I think Jesus would notice our tense posture; I think he would look into our tired eyes; I’m guessing he would notice our need for personal space; and I can imagine his heart filling with compassion. But if I keep looking, if I continue to imagine and ask and seek, I also see an expression of sadness begin to come over Jesus’ face.
I see the sadness and I wonder if maybe he’s thinking that not much has changed. I wonder if he’s thinking that we’re not all that different from the 1st-century Palestinians who followed him around in the hopes of getting another free lunch. I see the faraway look in his eyes and I wonder if he’s remembering how he tried to explain to them that what they really needed—and what he could give them—was not simply another meal but the bread of life: reconciliation, wholeness and justice, acceptance, healing and love, meaning, purpose and community, joy, peace and freedom. I wonder if he is remembering telling them that what they really needed was not bread but him.
I continue watching him and I can tell he’s coming back to the present time—to this place, to us, to our communion table. He’s new here, but he seems to see right through us. He seems to realize that sometimes we come to God’s table not so much to find God, not so much to hear what Jesus has to say to us, not primarily to honor and praise the giver of the gifts, but to take from the giver what we need and what we want, to make ourselves feel better.
Not that there’s anything wrong with that. I’m pretty sure Jesus wants us to be filled and fulfilled. He lived and died to give us abundant life, after all. But he knows how big the gap is between who he is and what we’ve settled for. He offers healing and freedom, abundance and joy, the bread of life that will fill us so that we never hunger and thirst again. Yet sometimes we approach the table wanting nothing more than warm fuzzies. He offers transformation and newness of life, but sometimes we just want enough spiritual nourishment and divine comfort to get us through the next week of the lives we already have.
The next thing I know Jesus is starting to take off his shirt and I think, “Oh, no. Maybe he should have gone to a “come as you are” service.” But just as I’m about to signal a deacon to quietly—quietly!—usher him out the door, I realize what is happening.
I see Jesus take a water bottle out of his backpack and, after dipping the tail of his shirt inside, he uses the wet shirt to wash the hands of the man sitting next to him. Before the man can protest, he turns to the woman on the other side and gently scrubs her gnarled fingers. He continues on down the pew and then, as a basket of bread is being passed toward him, he moves on to another pew.
Jesus moves through the entire sanctuary this way—washing tiny baby hands and big hands covered with age spots, taking into his hands the fingers of those who have gone years without another’s touch as well as fingers intertwined with someone else’s. He washes black hands and brown hands and trembling hands and strong hands. Some hands he has to pry loose from something before he can wash them, but he doesn’t exclude anyone or give up on anybody.

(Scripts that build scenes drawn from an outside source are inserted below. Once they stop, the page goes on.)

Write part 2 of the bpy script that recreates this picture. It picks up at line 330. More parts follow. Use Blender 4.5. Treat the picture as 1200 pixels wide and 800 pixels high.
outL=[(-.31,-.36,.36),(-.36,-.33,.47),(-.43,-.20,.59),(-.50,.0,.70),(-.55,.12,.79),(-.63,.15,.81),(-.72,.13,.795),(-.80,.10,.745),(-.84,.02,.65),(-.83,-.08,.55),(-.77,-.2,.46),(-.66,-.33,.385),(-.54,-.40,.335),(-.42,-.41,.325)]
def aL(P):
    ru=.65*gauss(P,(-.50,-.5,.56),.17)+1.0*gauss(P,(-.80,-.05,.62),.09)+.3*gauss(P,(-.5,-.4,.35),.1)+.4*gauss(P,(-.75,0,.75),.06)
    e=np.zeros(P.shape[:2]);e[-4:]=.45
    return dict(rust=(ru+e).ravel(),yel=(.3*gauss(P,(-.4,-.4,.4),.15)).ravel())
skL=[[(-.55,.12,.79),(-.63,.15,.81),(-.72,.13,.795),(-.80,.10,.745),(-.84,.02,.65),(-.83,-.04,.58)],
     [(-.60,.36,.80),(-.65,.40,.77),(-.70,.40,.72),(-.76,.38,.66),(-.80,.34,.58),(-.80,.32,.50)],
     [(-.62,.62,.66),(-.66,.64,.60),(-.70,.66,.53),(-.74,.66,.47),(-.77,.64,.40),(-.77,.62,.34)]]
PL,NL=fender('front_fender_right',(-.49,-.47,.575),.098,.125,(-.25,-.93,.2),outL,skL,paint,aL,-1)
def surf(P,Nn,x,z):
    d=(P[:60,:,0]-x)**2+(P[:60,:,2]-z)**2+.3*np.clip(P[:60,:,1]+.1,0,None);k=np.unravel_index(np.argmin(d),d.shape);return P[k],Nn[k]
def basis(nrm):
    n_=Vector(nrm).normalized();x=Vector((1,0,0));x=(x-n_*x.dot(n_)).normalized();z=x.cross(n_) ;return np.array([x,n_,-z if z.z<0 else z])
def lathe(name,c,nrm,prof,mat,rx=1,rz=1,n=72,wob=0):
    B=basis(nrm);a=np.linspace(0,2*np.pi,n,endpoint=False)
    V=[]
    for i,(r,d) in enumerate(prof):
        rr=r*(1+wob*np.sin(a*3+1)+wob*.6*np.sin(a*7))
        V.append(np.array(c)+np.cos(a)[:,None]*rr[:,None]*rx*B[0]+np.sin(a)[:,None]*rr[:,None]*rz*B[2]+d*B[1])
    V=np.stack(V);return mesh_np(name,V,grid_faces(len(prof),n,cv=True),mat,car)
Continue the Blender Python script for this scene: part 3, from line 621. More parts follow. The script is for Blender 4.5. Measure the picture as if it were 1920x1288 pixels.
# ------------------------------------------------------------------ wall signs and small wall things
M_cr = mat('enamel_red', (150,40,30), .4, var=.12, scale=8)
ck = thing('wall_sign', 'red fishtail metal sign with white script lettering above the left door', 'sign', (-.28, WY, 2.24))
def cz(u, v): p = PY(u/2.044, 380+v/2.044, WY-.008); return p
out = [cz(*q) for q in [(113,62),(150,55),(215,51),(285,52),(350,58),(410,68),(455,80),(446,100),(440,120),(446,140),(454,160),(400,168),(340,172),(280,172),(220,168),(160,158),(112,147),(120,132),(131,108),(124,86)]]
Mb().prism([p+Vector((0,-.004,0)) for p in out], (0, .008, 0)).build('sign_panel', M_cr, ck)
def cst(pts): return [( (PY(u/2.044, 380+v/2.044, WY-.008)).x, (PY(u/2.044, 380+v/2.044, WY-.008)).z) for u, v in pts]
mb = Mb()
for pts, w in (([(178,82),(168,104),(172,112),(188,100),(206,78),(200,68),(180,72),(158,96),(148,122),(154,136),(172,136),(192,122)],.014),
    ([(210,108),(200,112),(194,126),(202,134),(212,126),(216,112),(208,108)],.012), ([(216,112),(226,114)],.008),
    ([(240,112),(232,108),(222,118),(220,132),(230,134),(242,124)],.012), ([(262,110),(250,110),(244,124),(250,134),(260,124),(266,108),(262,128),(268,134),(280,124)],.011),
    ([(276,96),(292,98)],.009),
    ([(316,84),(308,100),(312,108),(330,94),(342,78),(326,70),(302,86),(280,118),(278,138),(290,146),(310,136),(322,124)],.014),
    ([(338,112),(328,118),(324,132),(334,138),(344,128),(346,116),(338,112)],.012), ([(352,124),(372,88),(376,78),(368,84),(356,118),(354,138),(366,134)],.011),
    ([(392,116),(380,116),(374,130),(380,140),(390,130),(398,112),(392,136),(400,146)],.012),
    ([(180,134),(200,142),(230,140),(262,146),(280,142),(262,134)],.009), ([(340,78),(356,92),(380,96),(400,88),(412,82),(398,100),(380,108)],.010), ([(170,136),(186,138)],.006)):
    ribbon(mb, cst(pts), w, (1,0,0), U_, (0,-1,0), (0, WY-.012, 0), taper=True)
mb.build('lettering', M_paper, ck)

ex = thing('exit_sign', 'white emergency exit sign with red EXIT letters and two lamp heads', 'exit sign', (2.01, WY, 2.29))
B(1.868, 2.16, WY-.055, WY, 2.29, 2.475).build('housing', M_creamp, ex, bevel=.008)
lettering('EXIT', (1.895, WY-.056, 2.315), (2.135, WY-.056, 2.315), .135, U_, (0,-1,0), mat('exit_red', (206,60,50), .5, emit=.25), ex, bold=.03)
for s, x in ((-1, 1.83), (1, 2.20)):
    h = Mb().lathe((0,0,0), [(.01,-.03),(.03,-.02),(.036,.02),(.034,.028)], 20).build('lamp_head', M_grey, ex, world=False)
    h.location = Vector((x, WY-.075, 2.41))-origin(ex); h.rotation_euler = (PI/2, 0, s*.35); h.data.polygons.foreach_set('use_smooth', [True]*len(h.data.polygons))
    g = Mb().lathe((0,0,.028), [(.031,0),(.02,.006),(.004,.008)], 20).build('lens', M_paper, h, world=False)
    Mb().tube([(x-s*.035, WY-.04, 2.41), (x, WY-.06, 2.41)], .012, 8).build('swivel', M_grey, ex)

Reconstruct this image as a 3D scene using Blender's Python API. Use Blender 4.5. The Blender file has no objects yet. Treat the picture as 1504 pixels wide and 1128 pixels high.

He washes the hands of the greediest Wall Street financier and the most corrupt politician; hands of the intolerant and the doubters. He scrubs the fingers of the self-righteous and the self-haters. Jesus washes manicured hands of surgeons, cramped hands of factory workers, fidgety hands of children, sunburned hands of farm workers, soot-covered hands of miners, steely hands of soldiers, blistered hands of the poor, filthy hands of the homeless, and Kaposi-covered hands of the HIV-positive. Ever so gently, Jesus even washes the hands of those who try to resist him.
By the time Jesus reaches the front of this global sanctuary, both the bread and the cup have been shared and all eyes are on him. Coming to stand behind the altar table, he raises his hands toward heaven and rests his loving eyes on the people in front of him:
“I am the bread of life,” he says, “broken and shared, life for the world. I am the cup of the covenant, love freely poured out for all, that all may be one in God’s Spirit.”
As he lowers his hands, a huge smile begins to light up Jesus’ face. Pushing the table aside and looking around the room, he says, “You got any drums in here? Let’s dance!”